History that reads like a thriller by Marjorie Arons-Barron

The entry below is being cross-posted from Marjorie Arons-Barron’s own blog.

Compliments of Hamilton and Sargent: A Story of Mystery and Tragedy on the Gilded Age Frontier by Maura Jane Farrelly is a perfect book for someone who revels in the process of researching a story, over and above being swept up in the story itself. It is set in the late 19th century, the closing of the American Frontier. Three well-bred people, wanting to leave behind certain scandals and failures in their tony East Coast background, moved to Wyoming to start new lives. Regrettably, for the three, whose lives end up intertwined, their pasts would catch up with them, with unhappy outcomes. One is Robert Ray Hamilton, great-grandson of Alexander Hamilton. The second is John Dudley Sargent (a relative of John Singer Sargent), and the third is Edith Drake Sargent, unconventional  daughter of a wealthy banker.

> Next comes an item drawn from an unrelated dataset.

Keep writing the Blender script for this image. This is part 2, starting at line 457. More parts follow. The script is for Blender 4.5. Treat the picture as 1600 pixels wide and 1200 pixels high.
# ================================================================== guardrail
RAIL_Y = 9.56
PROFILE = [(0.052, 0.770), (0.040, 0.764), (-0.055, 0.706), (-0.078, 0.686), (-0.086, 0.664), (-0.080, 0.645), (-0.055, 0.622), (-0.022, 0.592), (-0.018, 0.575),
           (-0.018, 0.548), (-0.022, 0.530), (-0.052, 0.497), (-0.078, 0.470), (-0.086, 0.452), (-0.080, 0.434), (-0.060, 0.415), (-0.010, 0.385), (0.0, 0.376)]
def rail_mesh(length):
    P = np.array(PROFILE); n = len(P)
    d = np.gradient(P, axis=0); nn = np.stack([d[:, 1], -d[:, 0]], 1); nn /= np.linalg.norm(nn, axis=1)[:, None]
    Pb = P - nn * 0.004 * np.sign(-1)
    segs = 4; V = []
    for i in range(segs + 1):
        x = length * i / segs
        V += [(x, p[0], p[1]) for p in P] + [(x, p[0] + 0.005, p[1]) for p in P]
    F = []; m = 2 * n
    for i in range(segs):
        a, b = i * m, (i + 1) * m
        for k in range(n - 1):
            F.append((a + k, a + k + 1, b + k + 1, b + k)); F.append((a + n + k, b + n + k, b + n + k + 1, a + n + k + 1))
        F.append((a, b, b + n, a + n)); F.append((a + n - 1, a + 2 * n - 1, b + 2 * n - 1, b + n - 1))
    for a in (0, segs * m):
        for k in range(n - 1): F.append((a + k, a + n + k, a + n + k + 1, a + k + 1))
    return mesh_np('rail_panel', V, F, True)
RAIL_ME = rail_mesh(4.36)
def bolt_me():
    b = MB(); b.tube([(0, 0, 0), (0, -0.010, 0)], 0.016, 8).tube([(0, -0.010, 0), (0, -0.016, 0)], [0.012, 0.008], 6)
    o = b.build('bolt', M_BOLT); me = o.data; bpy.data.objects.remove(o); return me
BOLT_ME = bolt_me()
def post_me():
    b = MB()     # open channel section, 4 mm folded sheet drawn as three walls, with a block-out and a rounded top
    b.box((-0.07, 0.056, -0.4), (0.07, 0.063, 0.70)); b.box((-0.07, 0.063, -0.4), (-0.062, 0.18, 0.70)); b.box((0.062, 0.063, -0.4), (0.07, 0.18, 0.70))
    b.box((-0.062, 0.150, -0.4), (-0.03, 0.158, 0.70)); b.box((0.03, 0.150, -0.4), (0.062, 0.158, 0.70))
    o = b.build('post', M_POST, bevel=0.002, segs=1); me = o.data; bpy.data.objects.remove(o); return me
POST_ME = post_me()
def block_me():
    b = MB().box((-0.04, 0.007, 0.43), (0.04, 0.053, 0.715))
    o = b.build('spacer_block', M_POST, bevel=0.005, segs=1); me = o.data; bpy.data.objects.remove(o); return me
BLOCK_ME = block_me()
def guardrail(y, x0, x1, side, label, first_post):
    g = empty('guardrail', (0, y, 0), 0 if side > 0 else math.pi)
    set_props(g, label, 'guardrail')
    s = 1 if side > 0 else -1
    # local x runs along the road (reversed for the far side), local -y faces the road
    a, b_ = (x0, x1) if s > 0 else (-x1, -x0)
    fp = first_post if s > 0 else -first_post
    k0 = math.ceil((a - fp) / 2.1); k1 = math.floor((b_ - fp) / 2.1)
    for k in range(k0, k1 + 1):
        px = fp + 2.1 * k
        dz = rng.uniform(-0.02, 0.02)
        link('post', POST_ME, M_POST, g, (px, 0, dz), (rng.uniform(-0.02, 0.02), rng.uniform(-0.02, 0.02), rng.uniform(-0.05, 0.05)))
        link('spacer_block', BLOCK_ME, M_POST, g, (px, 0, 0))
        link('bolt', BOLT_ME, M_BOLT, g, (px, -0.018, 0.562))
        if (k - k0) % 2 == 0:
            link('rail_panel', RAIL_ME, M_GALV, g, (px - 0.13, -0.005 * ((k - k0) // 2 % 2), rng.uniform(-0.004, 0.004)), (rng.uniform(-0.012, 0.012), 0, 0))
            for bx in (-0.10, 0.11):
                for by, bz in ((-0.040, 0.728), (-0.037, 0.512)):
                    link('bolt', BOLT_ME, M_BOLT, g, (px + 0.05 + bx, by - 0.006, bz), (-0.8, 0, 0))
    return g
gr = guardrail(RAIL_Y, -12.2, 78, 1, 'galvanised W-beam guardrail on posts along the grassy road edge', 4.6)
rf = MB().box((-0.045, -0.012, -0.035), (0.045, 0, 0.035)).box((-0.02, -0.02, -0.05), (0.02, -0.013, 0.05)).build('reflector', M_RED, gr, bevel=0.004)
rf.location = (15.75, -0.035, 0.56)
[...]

Hamilton was an attorney and New York assemblyman who was duped by a woman, Evangeline Mann, to believe he had fathered her child. Not only was he not the father, but the child in question turned out to be a foundling, used to force Hamilton into marriage. The wife made headlines when she attacked the baby’s nanny with a knife and was sentenced to prison. It turned out that wife Evangeline had already been married to another man, so the marriage to Hamilton was itself a scam designed to go after his wealth. It was an age of tabloid journalism, and Hamilton fled New York to avoid the shame. Years later, he died by drowning, and rumors of suspicious circumstances were never resolved. New York newspapers had a field day reporting on his death and resurrecting the baby scandal, as well as on aspects of the unusual life of Hamilton’s friend, Sargent scion Jack. (At the end, there is a not-so-surprising inference to be drawn about the relationship between Ray Hamilton and Jack Sargent, in an era definitely not open to homosexuality. )

Sargent was part of a long line of New England Brahmins, including Hemenways, who had made their fortune in shipping, silver, timber and real estate in Maine, Boston and New York.  (Maternal grandfather Augustus “Gus ” Hemenway was in and out of mental institutions for 13 years.) Jack never quite fit into the family and was cut off from much of the family fortune. He moved his wife, Adelaide, to family property close to the Grand Tetons, just north of what would become Yellowstone National Park. In Wyoming, Sargent joined forces with his close friend Ray Hamilton to build a luxury hunting lodge designed to cater to their families’ wealthy circle of East Coast family and friends.

Jack’s wife never acclimated to the harsh life in Wyoming, and she died under mysterious circumstances. He was tried for her murder but not convicted, and their children were sent back East to live with family.

Edith Drake was also in and out of mental institutions for years until her family decided to marry her off to Jack Sargent, after wife Adelaide had died.  Jack was drawn to Edith’s money (including loans from her brother), which was important to expanding Sargent’s Marymere hunting lodge project. In time, Sargent ended up shooting himself to death.

Sadly, none of these characters was able to start life anew in the West. Thanks to the era’s faster forms of communication, their past humiliations would always catch up with them.

As Farrelly pointed out in a vibrant three-part lecture series that I recently attended, this book is a cross-over, both a history for academics and a “trade book” for the general population. First and foremost, she is an historian (Chair of the American Studies Department at Brandeis University) and has also worked as a journalist.  The book reflects her robust skills at research and her impressive talents at digging out a complex human story.

All of the twists and turns make for a rich non-fiction narrative, but, for some readers eager to stay focused on the characters, Farrelly’s exhaustive details of the history of the Gilded Age from 1870-2000 may frustrate. These included separate sections on a detailed history of the NYC transit system, the treatment of the horses who drew the cable cars and how much manure they deposited daily and weekly on city streets, the development of journalism from 19th century partisan publications to the tabloid style of the Hearst and Pulitzer days, the decades-long history of unwanted babies, conditions of foundlings in institutions run by religious institutions, the manifold treaty violations by which whites stole lands from Native Americans, the genealogy and manners of the “old families” like that of Henry Cabot Lodge clinging to fading prestige and power, and nouveau riche unseating them in the halls of power. All interesting, but often too much.

This is a compelling narrative if you don’t lose hold of it through the thicket of Farrelly’s not-inconsiderable historical research.